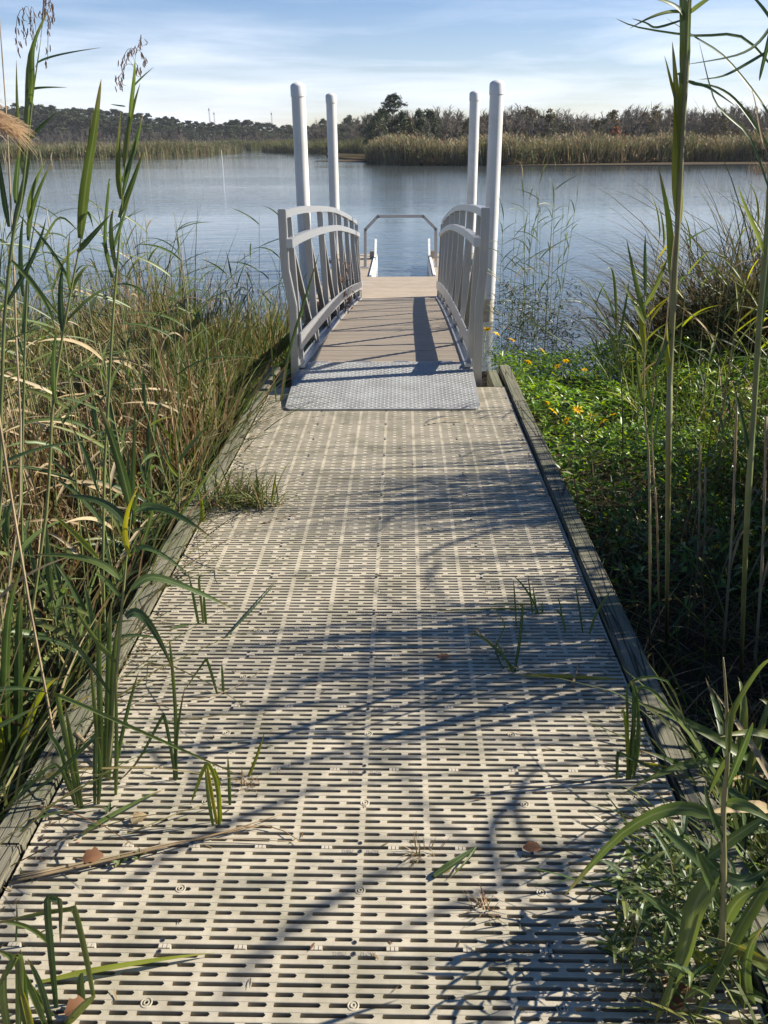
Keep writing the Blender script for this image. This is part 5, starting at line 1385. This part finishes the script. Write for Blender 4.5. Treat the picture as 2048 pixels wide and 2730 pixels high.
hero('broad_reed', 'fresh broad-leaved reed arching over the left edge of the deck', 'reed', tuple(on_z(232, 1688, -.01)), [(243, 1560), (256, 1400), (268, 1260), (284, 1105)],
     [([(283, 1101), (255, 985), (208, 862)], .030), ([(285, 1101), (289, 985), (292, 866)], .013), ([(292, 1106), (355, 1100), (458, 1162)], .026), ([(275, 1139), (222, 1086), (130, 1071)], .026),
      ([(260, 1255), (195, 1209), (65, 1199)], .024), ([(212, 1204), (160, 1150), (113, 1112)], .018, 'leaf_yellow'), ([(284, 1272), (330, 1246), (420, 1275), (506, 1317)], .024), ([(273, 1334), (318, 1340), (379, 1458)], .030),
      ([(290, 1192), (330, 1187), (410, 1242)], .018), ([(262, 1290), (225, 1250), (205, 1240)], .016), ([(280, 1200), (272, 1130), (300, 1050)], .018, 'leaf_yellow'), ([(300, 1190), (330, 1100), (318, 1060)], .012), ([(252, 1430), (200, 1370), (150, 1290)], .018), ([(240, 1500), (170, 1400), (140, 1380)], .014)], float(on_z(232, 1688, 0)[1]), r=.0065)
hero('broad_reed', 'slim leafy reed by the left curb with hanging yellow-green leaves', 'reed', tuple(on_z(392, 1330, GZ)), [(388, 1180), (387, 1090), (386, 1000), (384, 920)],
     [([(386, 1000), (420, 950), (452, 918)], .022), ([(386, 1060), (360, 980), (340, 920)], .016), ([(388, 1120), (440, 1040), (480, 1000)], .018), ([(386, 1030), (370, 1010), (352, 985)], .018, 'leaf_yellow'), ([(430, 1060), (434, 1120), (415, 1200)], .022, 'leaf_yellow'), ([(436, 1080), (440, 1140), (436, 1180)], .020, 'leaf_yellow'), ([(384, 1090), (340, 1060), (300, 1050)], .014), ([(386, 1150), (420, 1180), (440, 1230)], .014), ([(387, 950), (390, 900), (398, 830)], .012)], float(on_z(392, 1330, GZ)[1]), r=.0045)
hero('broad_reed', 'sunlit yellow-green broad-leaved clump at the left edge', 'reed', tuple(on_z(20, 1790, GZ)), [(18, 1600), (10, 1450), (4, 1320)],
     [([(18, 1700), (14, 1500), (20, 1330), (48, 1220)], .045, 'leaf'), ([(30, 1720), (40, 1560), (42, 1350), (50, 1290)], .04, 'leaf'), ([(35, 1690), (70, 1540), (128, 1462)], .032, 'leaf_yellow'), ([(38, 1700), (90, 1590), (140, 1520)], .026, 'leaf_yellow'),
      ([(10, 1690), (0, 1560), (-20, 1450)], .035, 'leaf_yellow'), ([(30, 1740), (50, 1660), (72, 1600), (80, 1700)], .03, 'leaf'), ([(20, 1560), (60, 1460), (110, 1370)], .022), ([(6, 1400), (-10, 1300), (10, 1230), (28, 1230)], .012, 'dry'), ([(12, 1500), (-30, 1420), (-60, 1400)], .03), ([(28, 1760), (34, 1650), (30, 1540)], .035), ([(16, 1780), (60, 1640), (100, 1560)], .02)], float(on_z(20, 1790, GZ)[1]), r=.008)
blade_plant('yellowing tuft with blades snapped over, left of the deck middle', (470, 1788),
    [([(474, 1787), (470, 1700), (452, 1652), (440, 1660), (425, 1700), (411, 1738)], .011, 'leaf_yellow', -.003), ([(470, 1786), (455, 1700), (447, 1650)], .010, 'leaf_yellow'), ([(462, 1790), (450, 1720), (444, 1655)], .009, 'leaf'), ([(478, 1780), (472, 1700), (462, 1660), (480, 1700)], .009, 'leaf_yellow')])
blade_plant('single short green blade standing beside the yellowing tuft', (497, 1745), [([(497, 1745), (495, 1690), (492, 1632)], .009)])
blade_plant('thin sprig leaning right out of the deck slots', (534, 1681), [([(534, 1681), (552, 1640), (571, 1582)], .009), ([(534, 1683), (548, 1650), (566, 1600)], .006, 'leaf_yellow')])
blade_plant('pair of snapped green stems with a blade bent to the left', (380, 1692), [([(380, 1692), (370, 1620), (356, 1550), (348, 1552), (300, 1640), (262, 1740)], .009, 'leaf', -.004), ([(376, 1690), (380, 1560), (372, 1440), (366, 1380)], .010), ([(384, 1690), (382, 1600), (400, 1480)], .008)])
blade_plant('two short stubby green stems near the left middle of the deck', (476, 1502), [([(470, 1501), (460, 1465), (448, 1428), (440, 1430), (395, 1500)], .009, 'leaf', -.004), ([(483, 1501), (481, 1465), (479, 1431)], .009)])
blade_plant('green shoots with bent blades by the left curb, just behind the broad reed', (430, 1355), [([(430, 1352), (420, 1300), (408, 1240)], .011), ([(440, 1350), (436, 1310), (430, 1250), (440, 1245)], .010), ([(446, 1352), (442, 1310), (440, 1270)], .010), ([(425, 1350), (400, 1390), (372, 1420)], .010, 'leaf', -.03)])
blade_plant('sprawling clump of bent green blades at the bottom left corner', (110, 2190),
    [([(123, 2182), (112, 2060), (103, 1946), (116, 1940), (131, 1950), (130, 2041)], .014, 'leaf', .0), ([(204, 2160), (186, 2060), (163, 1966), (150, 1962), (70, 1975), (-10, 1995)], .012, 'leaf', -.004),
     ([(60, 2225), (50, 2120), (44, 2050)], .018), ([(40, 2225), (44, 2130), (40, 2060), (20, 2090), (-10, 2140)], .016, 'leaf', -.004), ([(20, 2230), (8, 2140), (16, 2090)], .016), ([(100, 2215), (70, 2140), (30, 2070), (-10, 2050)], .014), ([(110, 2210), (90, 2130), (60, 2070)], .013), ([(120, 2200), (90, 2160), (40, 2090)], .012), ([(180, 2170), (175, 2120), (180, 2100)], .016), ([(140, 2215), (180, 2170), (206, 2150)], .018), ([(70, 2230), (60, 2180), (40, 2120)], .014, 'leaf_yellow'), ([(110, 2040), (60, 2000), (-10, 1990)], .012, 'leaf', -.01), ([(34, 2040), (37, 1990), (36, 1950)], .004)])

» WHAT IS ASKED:
From the data above, write out everything exactly except the pictures.

» FINAL RESULT:
Keep writing the Blender script for this image. This is part 5, starting at line 1385. This part finishes the script. Write for Blender 4.5. Treat the picture as 2048 pixels wide and 2730 pixels high.
hero('broad_reed', 'fresh broad-leaved reed arching over the left edge of the deck', 'reed', tuple(on_z(232, 1688, -.01)), [(243, 1560), (256, 1400), (268, 1260), (284, 1105)],
     [([(283, 1101), (255, 985), (208, 862)], .030), ([(285, 1101), (289, 985), (292, 866)], .013), ([(292, 1106), (355, 1100), (458, 1162)], .026), ([(275, 1139), (222, 1086), (130, 1071)], .026),
      ([(260, 1255), (195, 1209), (65, 1199)], .024), ([(212, 1204), (160, 1150), (113, 1112)], .018, 'leaf_yellow'), ([(284, 1272), (330, 1246), (420, 1275), (506, 1317)], .024), ([(273, 1334), (318, 1340), (379, 1458)], .030),
      ([(290, 1192), (330, 1187), (410, 1242)], .018), ([(262, 1290), (225, 1250), (205, 1240)], .016), ([(280, 1200), (272, 1130), (300, 1050)], .018, 'leaf_yellow'), ([(300, 1190), (330, 1100), (318, 1060)], .012), ([(252, 1430), (200, 1370), (150, 1290)], .018), ([(240, 1500), (170, 1400), (140, 1380)], .014)], float(on_z(232, 1688, 0)[1]), r=.0065)
hero('broad_reed', 'slim leafy reed by the left curb with hanging yellow-green leaves', 'reed', tuple(on_z(392, 1330, GZ)), [(388, 1180), (387, 1090), (386, 1000), (384, 920)],
     [([(386, 1000), (420, 950), (452, 918)], .022), ([(386, 1060), (360, 980), (340, 920)], .016), ([(388, 1120), (440, 1040), (480, 1000)], .018), ([(386, 1030), (370, 1010), (352, 985)], .018, 'leaf_yellow'), ([(430, 1060), (434, 1120), (415, 1200)], .022, 'leaf_yellow'), ([(436, 1080), (440, 1140), (436, 1180)], .020, 'leaf_yellow'), ([(384, 1090), (340, 1060), (300, 1050)], .014), ([(386, 1150), (420, 1180), (440, 1230)], .014), ([(387, 950), (390, 900), (398, 830)], .012)], float(on_z(392, 1330, GZ)[1]), r=.0045)
hero('broad_reed', 'sunlit yellow-green broad-leaved clump at the left edge', 'reed', tuple(on_z(20, 1790, GZ)), [(18, 1600), (10, 1450), (4, 1320)],
     [([(18, 1700), (14, 1500), (20, 1330), (48, 1220)], .045, 'leaf'), ([(30, 1720), (40, 1560), (42, 1350), (50, 1290)], .04, 'leaf'), ([(35, 1690), (70, 1540), (128, 1462)], .032, 'leaf_yellow'), ([(38, 1700), (90, 1590), (140, 1520)], .026, 'leaf_yellow'),
      ([(10, 1690), (0, 1560), (-20, 1450)], .035, 'leaf_yellow'), ([(30, 1740), (50, 1660), (72, 1600), (80, 1700)], .03, 'leaf'), ([(20, 1560), (60, 1460), (110, 1370)], .022), ([(6, 1400), (-10, 1300), (10, 1230), (28, 1230)], .012, 'dry'), ([(12, 1500), (-30, 1420), (-60, 1400)], .03), ([(28, 1760), (34, 1650), (30, 1540)], .035), ([(16, 1780), (60, 1640), (100, 1560)], .02)], float(on_z(20, 1790, GZ)[1]), r=.008)
blade_plant('yellowing tuft with blades snapped over, left of the deck middle', (470, 1788),
    [([(474, 1787), (470, 1700), (452, 1652), (440, 1660), (425, 1700), (411, 1738)], .011, 'leaf_yellow', -.003), ([(470, 1786), (455, 1700), (447, 1650)], .010, 'leaf_yellow'), ([(462, 1790), (450, 1720), (444, 1655)], .009, 'leaf'), ([(478, 1780), (472, 1700), (462, 1660), (480, 1700)], .009, 'leaf_yellow')])
blade_plant('single short green blade standing beside the yellowing tuft', (497, 1745), [([(497, 1745), (495, 1690), (492, 1632)], .009)])
blade_plant('thin sprig leaning right out of the deck slots', (534, 1681), [([(534, 1681), (552, 1640), (571, 1582)], .009), ([(534, 1683), (548, 1650), (566, 1600)], .006, 'leaf_yellow')])
blade_plant('pair of snapped green stems with a blade bent to the left', (380, 1692), [([(380, 1692), (370, 1620), (356, 1550), (348, 1552), (300, 1640), (262, 1740)], .009, 'leaf', -.004), ([(376, 1690), (380, 1560), (372, 1440), (366, 1380)], .010), ([(384, 1690), (382, 1600), (400, 1480)], .008)])
blade_plant('two short stubby green stems near the left middle of the deck', (476, 1502), [([(470, 1501), (460, 1465), (448, 1428), (440, 1430), (395, 1500)], .009, 'leaf', -.004), ([(483, 1501), (481, 1465), (479, 1431)], .009)])
blade_plant('green shoots with bent blades by the left curb, just behind the broad reed', (430, 1355), [([(430, 1352), (420, 1300), (408, 1240)], .011), ([(440, 1350), (436, 1310), (430, 1250), (440, 1245)], .010), ([(446, 1352), (442, 1310), (440, 1270)], .010), ([(425, 1350), (400, 1390), (372, 1420)], .010, 'leaf', -.03)])
blade_plant('sprawling clump of bent green blades at the bottom left corner', (110, 2190),
    [([(123, 2182), (112, 2060), (103, 1946), (116, 1940), (131, 1950), (130, 2041)], .014, 'leaf', .0), ([(204, 2160), (186, 2060), (163, 1966), (150, 1962), (70, 1975), (-10, 1995)], .012, 'leaf', -.004),
     ([(60, 2225), (50, 2120), (44, 2050)], .018), ([(40, 2225), (44, 2130), (40, 2060), (20, 2090), (-10, 2140)], .016, 'leaf', -.004), ([(20, 2230), (8, 2140), (16, 2090)], .016), ([(100, 2215), (70, 2140), (30, 2070), (-10, 2050)], .014), ([(110, 2210), (90, 2130), (60, 2070)], .013), ([(120, 2200), (90, 2160), (40, 2090)], .012), ([(180, 2170), (175, 2120), (180, 2100)], .016), ([(140, 2215), (180, 2170), (206, 2150)], .018), ([(70, 2230), (60, 2180), (40, 2120)], .014, 'leaf_yellow'), ([(110, 2040), (60, 2000), (-10, 1990)], .012, 'leaf', -.01), ([(34, 2040), (37, 1990), (36, 1950)], .004)])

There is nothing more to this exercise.